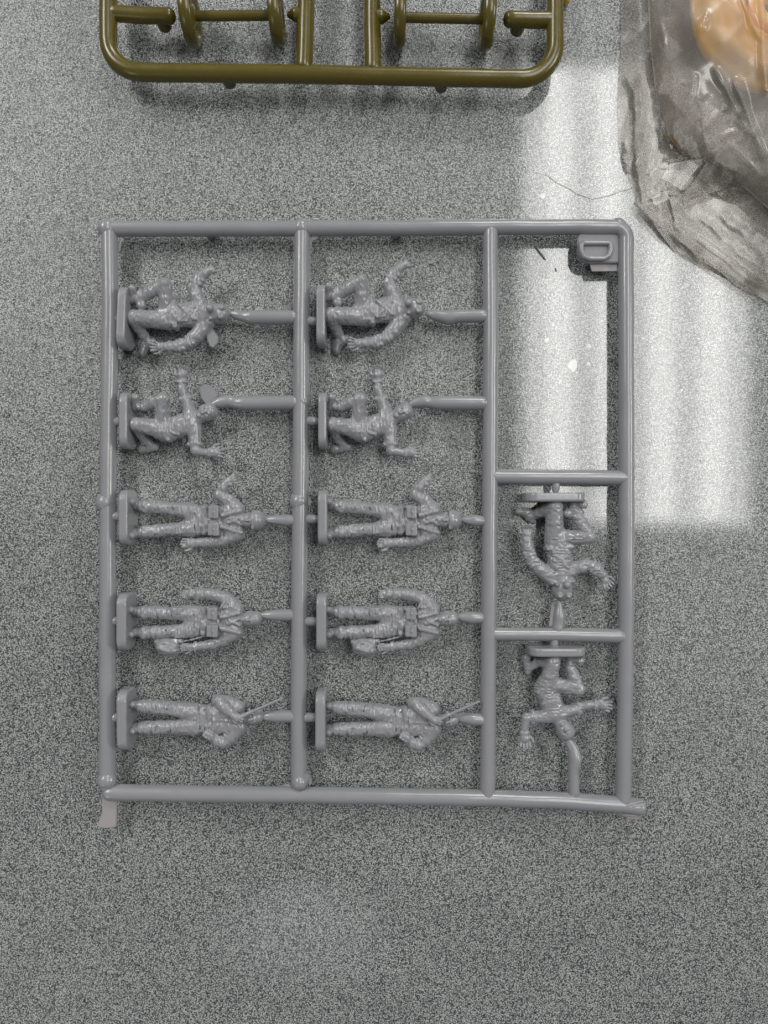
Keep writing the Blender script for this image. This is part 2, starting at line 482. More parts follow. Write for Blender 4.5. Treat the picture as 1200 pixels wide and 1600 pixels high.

********************

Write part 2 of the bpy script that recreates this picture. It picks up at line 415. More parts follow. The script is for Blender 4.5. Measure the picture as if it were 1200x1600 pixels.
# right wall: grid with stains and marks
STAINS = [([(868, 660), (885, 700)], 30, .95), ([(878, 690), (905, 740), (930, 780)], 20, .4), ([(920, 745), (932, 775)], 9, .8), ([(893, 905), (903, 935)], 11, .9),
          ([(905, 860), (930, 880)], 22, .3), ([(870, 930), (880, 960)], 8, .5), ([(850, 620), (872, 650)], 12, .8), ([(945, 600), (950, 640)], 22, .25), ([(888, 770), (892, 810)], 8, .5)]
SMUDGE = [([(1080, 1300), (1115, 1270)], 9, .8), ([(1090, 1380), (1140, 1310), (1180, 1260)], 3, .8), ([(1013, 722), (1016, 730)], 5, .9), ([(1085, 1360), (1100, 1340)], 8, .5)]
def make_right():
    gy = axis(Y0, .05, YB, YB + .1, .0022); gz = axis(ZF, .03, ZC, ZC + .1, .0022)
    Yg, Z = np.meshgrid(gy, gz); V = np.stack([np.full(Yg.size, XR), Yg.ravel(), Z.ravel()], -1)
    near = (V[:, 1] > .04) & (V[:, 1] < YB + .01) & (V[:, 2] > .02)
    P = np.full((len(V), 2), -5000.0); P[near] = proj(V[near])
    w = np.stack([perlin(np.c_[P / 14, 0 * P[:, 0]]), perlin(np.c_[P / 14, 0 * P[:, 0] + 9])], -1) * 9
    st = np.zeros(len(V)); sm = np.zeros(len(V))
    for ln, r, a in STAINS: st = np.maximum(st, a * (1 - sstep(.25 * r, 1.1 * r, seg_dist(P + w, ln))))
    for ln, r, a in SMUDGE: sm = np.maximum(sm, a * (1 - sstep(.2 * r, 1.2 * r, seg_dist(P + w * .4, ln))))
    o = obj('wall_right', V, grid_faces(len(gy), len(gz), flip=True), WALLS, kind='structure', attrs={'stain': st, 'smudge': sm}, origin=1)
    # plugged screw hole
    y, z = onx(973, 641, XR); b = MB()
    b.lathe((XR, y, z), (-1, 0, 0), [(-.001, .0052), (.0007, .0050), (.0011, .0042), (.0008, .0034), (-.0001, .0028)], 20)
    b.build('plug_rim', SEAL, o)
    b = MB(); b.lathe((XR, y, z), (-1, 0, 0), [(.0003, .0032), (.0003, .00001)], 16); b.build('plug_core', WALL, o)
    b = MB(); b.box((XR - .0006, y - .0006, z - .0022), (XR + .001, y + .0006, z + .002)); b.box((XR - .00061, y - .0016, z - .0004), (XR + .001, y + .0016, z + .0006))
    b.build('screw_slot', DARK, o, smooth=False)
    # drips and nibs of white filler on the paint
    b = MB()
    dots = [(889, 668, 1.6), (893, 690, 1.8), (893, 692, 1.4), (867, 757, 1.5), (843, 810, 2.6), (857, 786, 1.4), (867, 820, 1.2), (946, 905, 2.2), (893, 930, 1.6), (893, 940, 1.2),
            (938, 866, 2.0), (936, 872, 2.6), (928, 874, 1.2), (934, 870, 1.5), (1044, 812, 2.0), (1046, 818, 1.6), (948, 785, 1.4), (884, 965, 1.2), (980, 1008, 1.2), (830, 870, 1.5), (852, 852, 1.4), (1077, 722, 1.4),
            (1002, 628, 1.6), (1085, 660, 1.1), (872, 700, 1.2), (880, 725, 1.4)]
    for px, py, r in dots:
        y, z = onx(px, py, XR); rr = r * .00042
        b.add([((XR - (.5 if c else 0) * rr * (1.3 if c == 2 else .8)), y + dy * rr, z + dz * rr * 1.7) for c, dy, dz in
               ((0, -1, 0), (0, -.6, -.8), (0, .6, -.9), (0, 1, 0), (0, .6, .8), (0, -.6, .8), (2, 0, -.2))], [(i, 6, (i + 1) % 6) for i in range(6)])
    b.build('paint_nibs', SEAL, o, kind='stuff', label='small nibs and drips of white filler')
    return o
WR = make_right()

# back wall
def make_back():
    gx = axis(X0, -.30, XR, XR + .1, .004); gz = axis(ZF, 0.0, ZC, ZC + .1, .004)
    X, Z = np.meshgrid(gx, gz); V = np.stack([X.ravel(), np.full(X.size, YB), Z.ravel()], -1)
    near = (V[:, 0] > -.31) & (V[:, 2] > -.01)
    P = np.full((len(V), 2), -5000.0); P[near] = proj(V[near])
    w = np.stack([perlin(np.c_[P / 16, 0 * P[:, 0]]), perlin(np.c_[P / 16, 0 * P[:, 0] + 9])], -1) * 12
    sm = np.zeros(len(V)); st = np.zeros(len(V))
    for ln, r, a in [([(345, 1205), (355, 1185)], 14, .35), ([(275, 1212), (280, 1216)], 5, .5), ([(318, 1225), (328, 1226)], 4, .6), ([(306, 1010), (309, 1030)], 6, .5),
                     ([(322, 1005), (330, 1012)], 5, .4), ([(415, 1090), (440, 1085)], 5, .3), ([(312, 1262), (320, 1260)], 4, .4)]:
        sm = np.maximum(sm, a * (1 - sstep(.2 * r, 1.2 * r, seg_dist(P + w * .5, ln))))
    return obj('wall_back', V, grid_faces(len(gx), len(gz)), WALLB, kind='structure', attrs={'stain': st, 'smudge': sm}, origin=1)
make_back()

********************

WRITTEN REQUEST: From the listing above, copy all lines holding the word "this".

FINISHED ANSWER:
Keep writing the Blender script for this image. This is part 2, starting at line 482. More parts follow. Write for Blender 4.5. Treat the picture as 1200 pixels wide and 1600 pixels high.
Write part 2 of the bpy script that recreates this picture. It picks up at line 415. More parts follow. The script is for Blender 4.5. Measure the picture as if it were 1200x1600 pixels.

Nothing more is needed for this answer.